Though most artists making prints in Hawaii are, by definition, artist-printmakers, several have sought the expanded ressources of the collaborative model. Their experiences suggest the variety of settings as well as divisions of labor and creative interaction which characterize these working relationships.

Helen Gilbert and Ken Bushnell return regularly to the Atelier Pousse Caillou in a small village in the south of France. Their collaboration with the master printer Luc Valdelièvre and his wife Perlette Attlan dates back twenty-some years, to a time when Valdelièvre was a young printer for another atelier in Paris – and one of the few printers who was comfortable working with a woman artist in the litho shop.

The current atelier, specializing in lithography and some relief printing and photo processes, has five presses which can accomodate a variety of images up to four by five feet. Gilbert, who prefers to work on stone rather than plates, will usually prepare maquettes or small models of the work she expects to produce during a stay at the studio. This gives the printer an idea of what she wants, but still allows her to change plans as the work develops.

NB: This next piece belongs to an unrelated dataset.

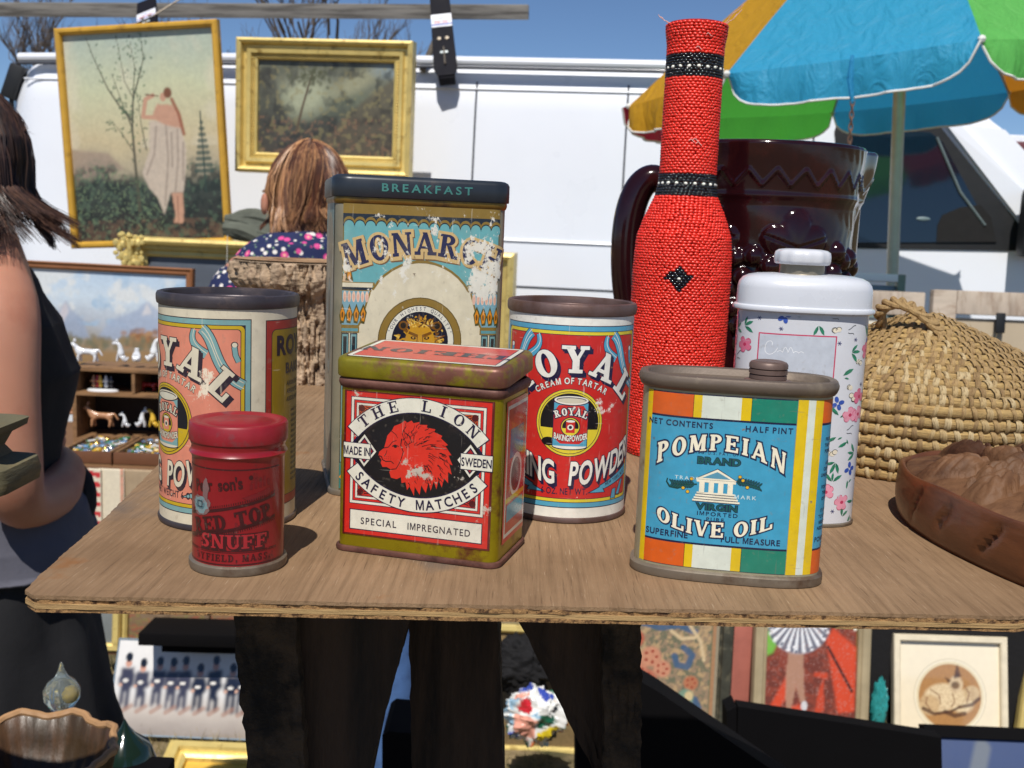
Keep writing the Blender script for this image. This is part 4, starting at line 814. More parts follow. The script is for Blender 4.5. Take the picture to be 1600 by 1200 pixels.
# rim rolls over and the inside goes down
b0 = (nz-1)*na; last = b0
for k_, (dr, dz) in enumerate(((-.0012, .0014), (-.0030, .0018), (-.0046, .0006), (-.0052, -.004), (-.0055, -.03), (-.0060, -.12))):
    st = len(V)
    for j in range(na): x, y, z_ = V[b0+j]; l = math.hypot(x, y); f = (l+dr)/l; V.append([x*f*(1 if k_ < 4 else .94), y*f*(1 if k_ < 4 else .94), z_+dz])
    F += [(last+j, last+(j+1) % na, st+(j+1) % na, st+j) for j in range(na)]; last = st
F.append(list(range(na))[::-1]); F.append([last+j for j in range(na)])
M_glaze = mat('dark_brown_glaze', L(34, 11, 15), .12, 0, .25, 20, L(58, 22, 20), 30, (.5, .75), .06, 60, .002, coat=.15, spec=.4)
mesh('body', V, F, M_glaze, pi_, True)
hd = MB(); P = [(-.060, 0, .166), (-.068, 0, .1695), (-.076, 0, .1705), (-.083, 0, .164), (-.088, 0, .150), (-.090, 0, .13), (-.089, 0, .105), (-.085, 0, .082), (-.077, 0, .062), (-.072, 0, .050), (-.060, 0, .046)]
def smooth_path(P, n=6):
    Q = []; P = [Vector(p) for p in P]
    for i in range(len(P)-1):
        p0, p1, p2, p3 = P[max(i-1, 0)], P[i], P[i+1], P[min(i+2, len(P)-1)]
        for k in range(n):
            t = k/n; Q.append(.5*((2*p1)+(p2-p0)*t+(2*p0-5*p1+4*p2-p3)*t*t+(3*p1-p0-3*p2+p3)*t**3))
    return Q+[P[-1]]
Pq = smooth_path(P); hd.tube(Pq, [.0085+.002*math.sin(PI*i/len(Pq)) for i in range(len(Pq))], 16).build('handle', M_glaze, pi_)
pi_.rotation_euler = (0, 0, math.radians(-4))
# ================================================================== white floral talc tin
ta = empty('talc_tin', (.1365, .5170, T), math.radians(-4), 'white oval talc tin with small printed flowers and a white shaker cap', 'tin')
S = sec_super(.0303, .0185, 2.5, 80)
M_tw = mat('white_enamelled_tin', L(212, 214, 220, .95), .28, 0, .05, 40, coat=.3); M_twl = mat('white_enamelled_lid', L(208, 211, 218, .95), .28, 0, .05, 40, L(120, 100, 80), 90, (.70, .76), coat=.3)
loft(S, [(0, .0005), (.0, .0005), (0, .1010)], 'body', M_tw, ta, top=False); loft(S, [(.0, 0), (.0007, .0003), (.0008, .0013), (0, .0018)], 'bottom_rim', M_rimgrey, ta, top=False)
loft(S, [(0, .1000), (.0012, .1003), (.0024, .1008), (.0026, .1016), (.0022, .1026), (.0010, .1032), (.0008, .1110), (.0002, .1135), (-.0014, .1155), (-.0040, .1168), (-.008, .1176), (-.014, .1180), (-.0178, .1181)], 'lid', M_twl, ta, bot=False)
MB().lathe([(.0108, .1175), (.0104, .1180), (.0104, .1235), (.0002, .1236)], 32, (-.002, 0, 0)).build('shaker_neck', mat('bare_tin_neck', L(140, 132, 118), .35, .5), ta)
cp = MB(); V = []; F = []; n = 72; prC = [(.0116, .1222), (.0127, .1226), (.0130, .1240), (.0130, .1262), (.0126, .1280), (.0112, .1290), (.0080, .1295), (.0001, .1296)]
for r_, z_ in prC:
    for j in range(n): q = 2*PI*j/n; w = 1+.022*math.cos(12*q)*(1 if r_ > .0115 else .3); V.append((-.002+r_*w*math.cos(q), r_*w*math.sin(q), z_))
F = [(i*n+j, i*n+(j+1) % n, (i+1)*n+(j+1) % n, (i+1)*n+j) for i in range(len(prC)-1) for j in range(n)]+[list(range(n))[::-1]]
mesh('shaker_cap', V, F, M_tw, ta)
p = Print(); r = random.Random(21); LG = L(40, 128, 96); LB = L(52, 84, 170); PK = L(214, 110, 140); PD = L(190, 50, 90); SK = L(50, 56, 60); CB = L(228, 218, 196)
def leaf(x, y, l, a, c): 
    P = [(x+math.cos(a)*l*t_-math.sin(a)*w_*l, y+math.sin(a)*l*t_+math.cos(a)*w_*l) for t_, w_ in ((0, 0), (.3, .17), (.65, .18), (1, .02), (.7, -.1), (.3, -.1))]; p.poly(P, c, 1.5); p.line([(x+math.cos(a)*l*.1, y+math.sin(a)*l*.1), (x+math.cos(a+.25)*l*.6, y+math.sin(a+.25)*l*.6)], .16, SK, 1.9)
def flower(x, y, s, c, cd):
    for k in range(5):
        q = k*PI*.4+r.random(); p.ell(x+s*.55*math.cos(q), y+s*.5*math.sin(q), s*.45, s*.38, c, 2, q, 14)
        p.arc(x+s*.62*math.cos(q), y+s*.55*math.sin(q), s*.42, s*.4, .18, .18, math.degrees(q)-70, math.degrees(q)+60, cd, 2.4)
    p.ell(x, y, s*.24, s*.2, cd, 2.6, 0, 10)
def cluster(x, y, c):
    for k in range(4): q = k*PI*.5+r.random()*.6; p.ell(x+1.5*math.cos(q), y+1.5*math.sin(q), 1.15, .8, c, 2, q, 12)
pts = []; r2 = random.Random(3)
for t_ in range(3000):
    x, y = r2.uniform(-70, 70), r2.uniform(3, 98)
    if all((x-a)**2+(y-b)**2 > 4.2**2 for a, b in pts): pts.append((x, y))
    if len(pts) > 560: break
for i, (x, y) in enumerate(pts):
    if -18.4 < x < 11.0 and 43.2 < y < 70.6: continue
    k = i % 9
    if k in (0, 4):
        a = r.uniform(0, 6.3); [leaf(x+.3*math.cos(a+d), y+.3*math.sin(a+d), r.uniform(3.2, 4.6), a+d, LG) for d in (-.8, .15, .9)[:r.choice([2, 3])]]
    elif k in (1, 7): leaf(x, y, r.uniform(3.2, 5.0), r.uniform(0, 6.3), LG); leaf(x+.6, y-.9, 2.0, r.uniform(0, 6.3), LG)
    elif k == 2: flower(x, y, 3.2, PK if i % 2 else L(226, 150, 170), PD)
    elif k == 3: cluster(x, y, LB)
    elif k == 5:
        for q in range(3): a = r.uniform(0, 6.3); p.ell(x+1.2*math.cos(a), y+1.2*math.sin(a), 1.0, .85, CB, 1.4, 0, 12); p.arc(x+1.2*math.cos(a), y+1.2*math.sin(a), 1.15, 1.0, .2, .2, r.uniform(0, 180), r.uniform(200, 330), SK, 1.8)
    elif k == 6: a = r.uniform(0, 6.3); p.line(curve_pts((x, y), (x+1.5, y+.4), (x+1.7, y+1.8), (x+3, y+1.6), 6), .22, SK, 1.6); p.line(curve_pts((x, y-1), (x+.8, y-1.8), (x+2, y-.6), (x+2.4, y-1.6), 6), .2, SK, 1.6)
    else:
        for q in (0, 1.1, 2.2): p.line([(x-.8*math.cos(q), y-.8*math.sin(q)), (x+.8*math.cos(q), y+.8*math.sin(q))], .22, L(60, 64, 110), 1.6)
        if i % 3 == 0: flower(x+1.4, y, 2.0, L(206, 60, 96), L(140, 20, 50))
p.V = [(x*1.3, y*1.3, z) for x, y, z in p.V]
p.rect(-22.6, 56.4, 13.2, 90.6, L(196, 62, 96), 2.8); p.rect(-22.0, 57.0, 12.6, 90.0, L(192, 198, 208), 3.2)
p.line(curve_pts((-19, 82), (-20, 88), (-15, 88), (-16, 85), 10), .28, L(236, 238, 240), 3.6); p.line(curve_pts((-19, 82), (-17, 79), (-14, 82), (-13.5, 84), 10), .28, L(236, 238, 240), 3.6)
for k in range(5): p.line(curve_pts((-13.5+k*2.4, 82), (-12.5+k*2.4, 83+2.5*(k in (1, 2))), (-12.3+k*2.4, 83+2.2*(k in (1, 2))), (-11.1+k*2.4, 82.2), 6), .25, L(236, 238, 240), 3.6)
p.build('printed_flowers', print_mat('floral_white_litho', L(200, 205, 215), 80, (.74, .77), .28, .06, L(190, 190, 190), worn2=L(190, 190, 200), coat=.25, zones=[((-.003, -.0185, .082), .006, .14)]), ta, sec=S, clip=(-75, 2.4, 75, 98.8))
rs = print_mat('rust_spots', L(110, 92, 70), 160, (.50, .56), .6, .5, L(150, 130, 100)); 
# ================================================================== coiled straw basket
ba = empty('straw_basket', (.2610, .6930, T), 0, 'round coiled straw basket with a domed lid and a braided straw loop on top', 'basket')
M_straw = mat('straw_coil', L(206, 172, 112, .85), .7, 0, .3, 3, L(150, 112, 62, .8), 1.2, (.5, .66), .9, 6, .0012, stretch=(60, 60, 900))
M_stitch = []
for i, c in enumerate((L(200, 172, 122, .85), L(184, 152, 102, .85), L(160, 130, 86, .85), L(212, 188, 142, .85))):
    M_stitch.append(mat('straw_stitch', c, .55, 0, .3, 2, L(130, 96, 56, .8), .8, (.52, .72), .8, 5, .0008, stretch=(900, 900, 60)))
rows = []; 
for i in range(7): rows.append((.0985+.002*math.sin(PI*i/6.), .0035+i*.0064, .0036))
for i in range(14): u = i/13; rows.append((.0950-.0860*u, .0470+.0395*u**.86, .0034))
for i, (R_, z_, t_) in enumerate(rows):
    V = []; F = []; n = 90; m_ = 14
    for j in range(n):
        a = 2*PI*j/n; rw = R_+rg.uniform(-.0003, .0003)
        for k in range(m_):
            q = 2*PI*k/m_; rr_ = t_*(.86+.10*(k % 2)); V.append(((rw+rr_*math.cos(q))*math.cos(a), (rw+rr_*math.cos(q))*math.sin(a), z_+rr_*math.sin(q)*.98))
    F = [(j*m_+k, j*m_+(k+1) % m_, ((j+1) % n)*m_+(k+1) % m_, ((j+1) % n)*m_+k) for j in range(n) for k in range(m_)]
    mesh('coil', V, F, M_straw, ba)
def stitch_mesh(seed, w=.0026, half=1.75, t_=.0040):
    r = random.Random(seed); V = []; F = []; k = 11; sk = r.uniform(-.0012, .0022)
    for i in range(k):
        q = -half+2*half*i/(k-1); ww = w*(.75+.25*math.cos(q*.9))*(1+r.uniform(-.06, .06)); off = sk*q/half
        for j, (dx, up) in enumerate(((-1, 0), (-.4, .00035), (.35, .0003), (1, 0))):
            rr_ = t_+up; V.append((rr_*math.cos(q), ww*dx+off, rr_*math.sin(q)))
    F = [(i*4+j, i*4+j+1, (i+1)*4+j+1, (i+1)*4+j) for i in range(k-1) for j in range(3)]
    me = bpy.data.meshes.new('stitch'); me.from_pydata(V, [], F); me.polygons.foreach_set('use_smooth', [True]*len(me.polygons)); return me
SM = []
for i in range(12): me = stitch_mesh(i, .0012+.0006*(i % 3)/2); me.materials.append(M_stitch[i % 4]); SM.append(me)
cand = []; r = random.Random(8)
for ri, (R_, z_, t_) in enumerate(rows):
    n = max(8, int(2*PI*R_/(.0066 if ri < 7 else .0054)))
    for j in range(n):
        a = 2*PI*(j+.5*(ri % 2)+r.uniform(-.22, .22))/n; slope = 0 if ri < 7 else 1.0
        cand.append((ri, a, R_, z_, slope))
basket_c = Vector((.2610, .6930, T))
def vis(c):
    ri, a, R_, z_, sl = c; wp = basket_c+Vector((R_*math.cos(a), R_*math.sin(a), z_)); n_ = Vector((math.cos(a)*(1-.5*sl), math.sin(a)*(1-.5*sl), .25+.5*sl)).normalized()
    v = (Vector((0, 0, CZ))-wp); return n_.dot(v.normalized())/v.length**1 * (1.15 if ri > 0 else .7)
cand.sort(key=vis, reverse=True); rest = MB()
for k, c in enumerate(cand):
    ri, a, R_, z_, sl = c; me = SM[r.randrange(12)]
    Mx = Matrix.Translation((R_*math.cos(a), R_*math.sin(a), z_)) @ Matrix.Rotation(a, 4, 'Z') @ Matrix.Rotation(-sl, 4, 'Y') @ Matrix.Rotation(r.uniform(-.18, .3), 4, 'X') @ Matrix.Scale(r.uniform(.98, 1.06), 4)
    if k < 290: o = bpy.data.objects.new('stitch', me); COL.objects.link(o); o.parent = ba; o.matrix_local = Mx
    else: rest.add([Mx @ v.co for v in me.vertices], [list(p_.vertices) for p_ in me.polygons])
tag(rest.build('weave', M_stitch[1], ba, fix=False), kind='stuff')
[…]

On site, Gilbert will work on prepared stones and establishes ongoing supervision as the stones are etched and proofed and as colors are mixed and tested. A typical print may involve five sperate passes, with the color range augmented with rainbow rolls. Each visit of four to six weeks will produce three to four editions of twenty to thirty prints each (though some editions go up to fifty). Atelier Pousse Caillou maintains a gallery in conjunction with the production shop, and assists with the shipping of work back to artists and galleries.